MAME next, via MAME Plus.
Seemed pretty good. I'll have to see through some playing later if this affects my playing positively by much, but the bright colors of a lot of arcade games look highly improved already. Joe & Mac looks done in bright acrylic paints almost (except not shiny). If I can find the space, I might try a side-by-side comparison with my old monitor eventually.
Quake III I already loaded to a menu, and while it breaks my heart not to play more Headhunters right away, I wanted to see if any new video options are a part of the Steam demo (and thus of the version on Steam). It wasn't meant to be, despite this game's code having been GPL'd for ages. (Actually, I wrote that before I loaded the game to confirm it - nothing seems changed, including the funky non-standard widescreen resolution that nobody will use except for it forcing the game into a window, which 1600x1200 doesn't). That said, looking around I see this is actually a pretty easy fix, but I see Steam doesn't offer much convenience over my old CD copy.

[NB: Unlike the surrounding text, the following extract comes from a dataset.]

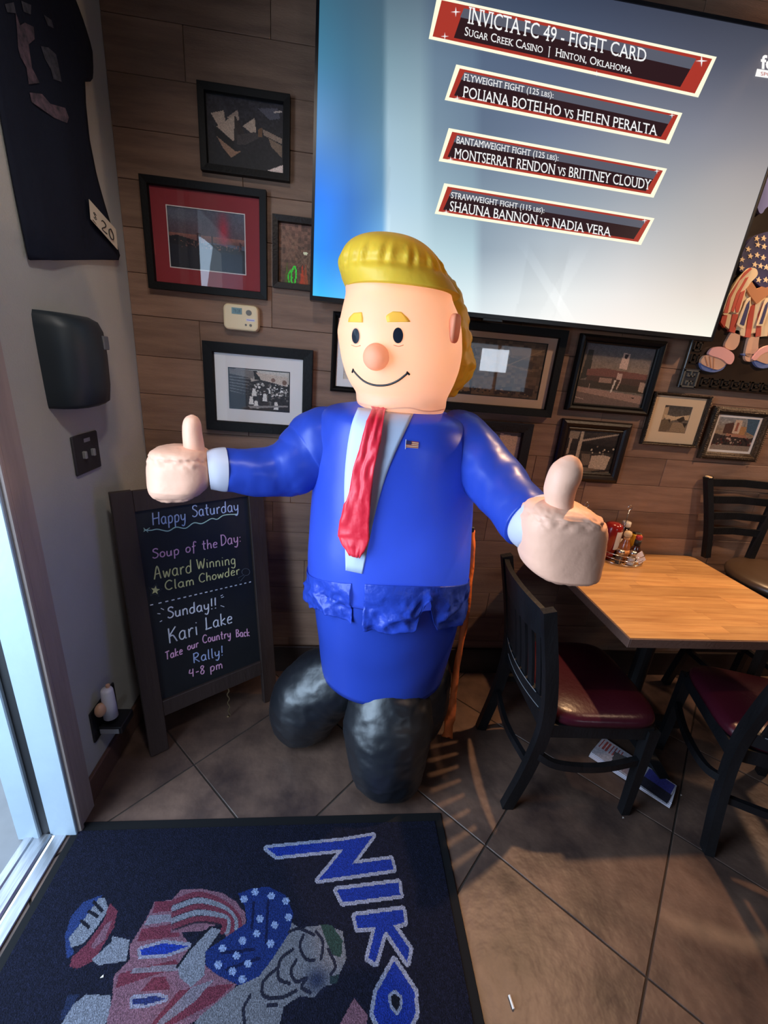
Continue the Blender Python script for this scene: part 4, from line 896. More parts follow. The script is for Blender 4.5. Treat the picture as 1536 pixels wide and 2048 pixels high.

Update: Quake III looks brilliant (playing the HeadHunters mod) and plays smoothly. Amazing. Was doing exceptionally well, I felt. Maybe it's just observer bias, but the video portion felt perhaps more responsive than normal. I guess not having to squint helps speed things up as well, though.
For an idea of the size of the monitor, the whole second portion of this post (after the quoted segment) covers the Firefox window with a bit left over, which it would with any 1920x1200 monitor, but it's also about a foot tall by 1 and 1/2 feet+ wide (the actual viewing dimensions of the monitor are 55x34 centimeters).
A note at the end of the standard timing table (list of all supported modes), it notes that "DVI signal can not support ... 1920x120@60 non reduce mode." There are two DVI spots on the monitor but I don't think it does dual DVI. I'd say that limits the future-proofing of the monitor a bit, but it's still performing great and I'm not sure what the performance reduction is, if any.